Parashat Bo
Friday, January 11, 2019 /5 Shevat, 5779
Parashat Bo Exodus 10:1-13:16
Dear Friends,
Leil shimurim hu – It was a night of watching,” (Ex. 12:42) so states the Torah describing the night of the Pesah Mitzra’im – the night we departed from Egypt and slavery.
It is a powerful statement, commonly recited from Torah, and reiterated in the Passover Haggadah. Yet, what does it signify? For what were we watching?
The easy answer is we were watching for the opening to depart Egypt. Yet, the idea of watching is inconsistent. We already had witnessed the ten plagues, and had heard Pharaoh’s charge for us to leave the stricken and destroyed land.
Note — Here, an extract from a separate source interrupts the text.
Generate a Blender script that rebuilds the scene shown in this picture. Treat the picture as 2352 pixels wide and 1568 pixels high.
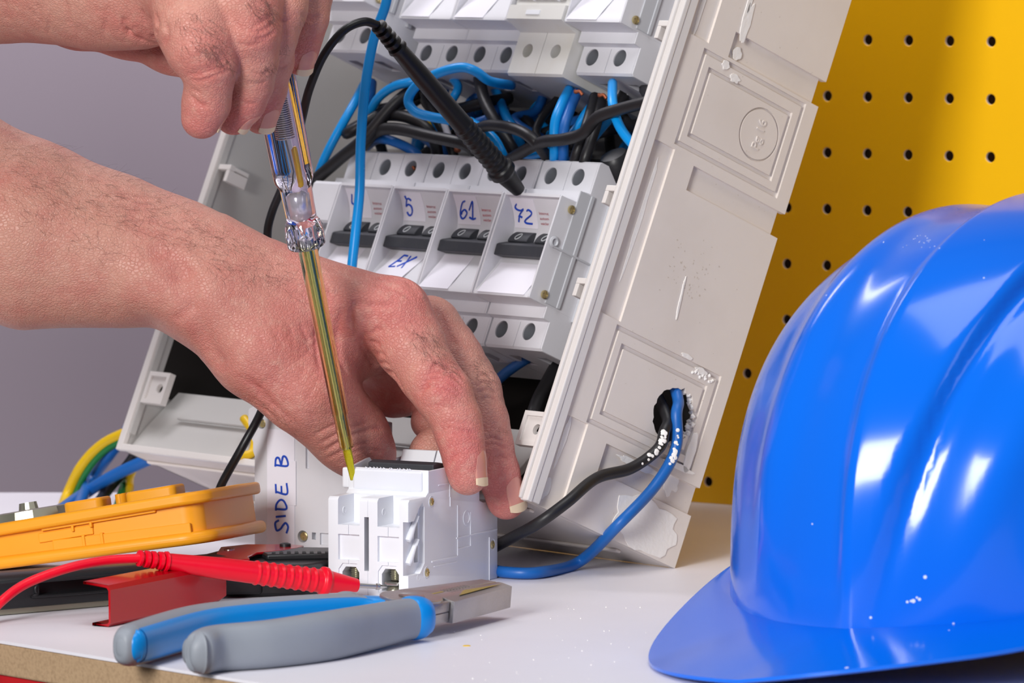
import bpy, bmesh, math, random
import numpy as np
from mathutils import Vector, Matrix
from mathutils.bvhtree import BVHTree

for o in list(bpy.data.objects): bpy.data.objects.remove(o)
SC = bpy.context.scene
COL = SC.collection
MM = 0.001            # everything below is written in millimetres
rnd = random.Random(7)

# ------------------------------------------------------------------ camera
CAM_H, CAM_Y, PITCH, LENS = 267.0, -2164.0, math.radians(4.30), 190.0
cd = bpy.data.cameras.new('camera'); cam = bpy.data.objects.new('camera', cd); COL.objects.link(cam)
cd.lens = LENS; cd.sensor_width = 36; cd.clip_start = 0.1; cd.clip_end = 50
cam.location = (0, CAM_Y*MM, CAM_H*MM); cam.rotation_euler = (math.pi/2-PITCH, 0, 0)
cd.dof.use_dof = True; cd.dof.focus_distance = 2.19; cd.dof.aperture_fstop = 26
SC.camera = cam
# ------------------------------------------------------------------ world, lights, exposure
wd = bpy.data.worlds.new('world'); SC.world = wd; wd.use_nodes = True
bg = wd.node_tree.nodes['Background']; bg.inputs[0].default_value = (0.97, 0.965, 1.0, 1); bg.inputs[1].default_value = 0.175
def area(name, loc, target, size, power, color=(1, 1, 1), size_y=None):
    l = bpy.data.lights.new(name, 'AREA'); l.energy = power; l.color = color; l.size = size*MM
    if size_y: l.shape = 'RECTANGLE'; l.size_y = size_y*MM
    o = bpy.data.objects.new(name, l); COL.objects.link(o); o.location = Vector(loc)*MM
    o.rotation_euler = (Vector(target)-Vector(loc)).to_track_quat('-Z', 'Y').to_euler(); return o
area('studio_top_light', (120, -260, 1500), (80, -60, 0), 760, 8, (1, .99, 1))
area('studio_softbox', (-720, -1520, 640), (40, 60, 90), 400, 27.5, (1.0, 0.985, 0.97), 620)
area('studio_strip_light', (1150, -1050, 800), (150, 0, 60), 300, 1.3, (0.98, 0.98, 1.0), 700)
area('added_wall_light', (-260, 420, 700), (-70, 900, 190), 260, 3.6, (0.98, 0.95, 1.0))  # unseen lamp, added only to brighten the back wall
SC.view_settings.view_transform = 'Standard'; SC.view_settings.look = 'None'
SC.view_settings.gamma = 1; SC.view_settings.exposure = 0.0; SC.view_settings.use_curve_mapping = False

# ------------------------------------------------------------------ measuring helpers (mm)
_f = LENS/36*2352
_fw = np.array([0, math.cos(PITCH), -math.sin(PITCH)]); _up = np.array([0, math.sin(PITCH), math.cos(PITCH)])
_cam = np.array([0, CAM_Y, CAM_H])
def ray(px, py): return _fw+np.array([1., 0, 0])*((px-1176)/_f)-_up*((py-784)/_f)
def at(px, py, Y):
    r = ray(px, py); return _cam+r*((Y-CAM_Y)/r[1])
def atz(px, py, z=0):
    r = ray(px, py); return _cam+r*((z-CAM_H)/r[2])
def unit(v): v = np.asarray(v, float); return v/np.linalg.norm(v)
# ------------------------------------------------------------------ materials
def mat(name, col, rough=0.5, metal=0.0, bump=0.0, bscale=300, mott=0.0, mscale=40, mcol=None, spec=0.5, coat=0.0,
        sss=0.0, sssc=(1, .4, .25), trans=0.0, ior=1.45, bdist=0.0004, mlo=.45, mhi=.7):
    m = bpy.data.materials.new(name); m.use_nodes = True; nt = m.node_tree; b = nt.nodes['Principled BSDF']
    c = tuple(((x/255+0.055)/1.055)**2.4 if x/255 > 0.04045 else x/255/12.92 for x in col)+(1,)
    b.inputs['Base Color'].default_value = c; b.inputs['Roughness'].default_value = rough
    b.inputs['Metallic'].default_value = metal; b.inputs['Specular IOR Level'].default_value = spec
    b.inputs['Coat Weight'].default_value = coat; b.inputs['Coat Roughness'].default_value = 0.06
    b.inputs['IOR'].default_value = ior; b.inputs['Transmission Weight'].default_value = trans
    if sss: b.inputs['Subsurface Weight'].default_value = sss; b.inputs['Subsurface Radius'].default_value = sssc; b.inputs['Subsurface Scale'].default_value = 0.003
    tc = nt.nodes.new('ShaderNodeTexCoord')
    if mott:
        n = nt.nodes.new('ShaderNodeTexNoise'); n.inputs['Scale'].default_value = mscale; n.inputs['Detail'].default_value = 6
        nt.links.new(tc.outputs['Object'], n.inputs['Vector'])
        mr = nt.nodes.new('ShaderNodeMapRange'); mr.inputs[1].default_value = mlo; mr.inputs[2].default_value = mhi; mr.inputs[4].default_value = mott
        nt.links.new(n.outputs['Fac'], mr.inputs[0])
        mx = nt.nodes.new('ShaderNodeMix'); mx.data_type = 'RGBA'; mx.inputs['A'].default_value = c
        mc = mcol or tuple(x*0.8 for x in col)
        mx.inputs['B'].default_value = tuple(((x/255+0.055)/1.055)**2.4 for x in mc)+(1,)
        nt.links.new(mr.outputs[0], mx.inputs['Factor']); nt.links.new(mx.outputs['Result'], b.inputs['Base Color'])
    if bump:
        n = nt.nodes.new('ShaderNodeTexNoise'); n.inputs['Scale'].default_value = bscale; n.inputs['Detail'].default_value = 4
        nt.links.new(tc.outputs['Object'], n.inputs['Vector'])
        bp = nt.nodes.new('ShaderNodeBump'); bp.inputs['Strength'].default_value = bump; bp.inputs['Distance'].default_value = bdist
        nt.links.new(n.outputs['Fac'], bp.inputs['Height']); nt.links.new(bp.outputs[0], b.inputs['Normal'])
    return m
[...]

Perhaps our watching is understood in some other context. The Midrash (Midrash Rabbah Exodus 13:12) asks our question:
Why does God call it “A Night of Watching?” Because on that night, God performed great things for the righteous, just as God had wrought for Israel in Egypt… It is like the case of a woman eagerly awaiting her husband who went abroad and said to her, “Let this be for a sign to thee; and whenever thou seest this sign, know that I will soon come back.” So Israel has eagerly awaited salvation since the rising of Edom.
The hint here is “Edom.” Edom, geographically, was a name for the red, mountainous region across the Dead Sea in what is today Jordan. Yet, in the days of the Talmud and Midrash, when it was forbidden to speak critically of Rome, the rabbis used “Edom” as a code word for both Rome, and for all oppressive regimes.
Thus, the message of the midrash is that the people of Israel have been in a protracted night of watching, or cascading nights of watching, for signs of redemption from oppression over the ages. The midrashic writer applied the Torah verse to Rome; later writers applied it to the Crusades, the Inquisition, Hitler.
Clearly, Jewish history is not only a chronicle of persecutions, yet they cannot be discounted in shaping the Jewish historical personality. And, in every age, we have been fortunate to fall back on our text, Leil shimurim hu – It was a night of watching,” as a reminder to keep looking, to remain vigilant, and to see the sign “that I will soon come back.”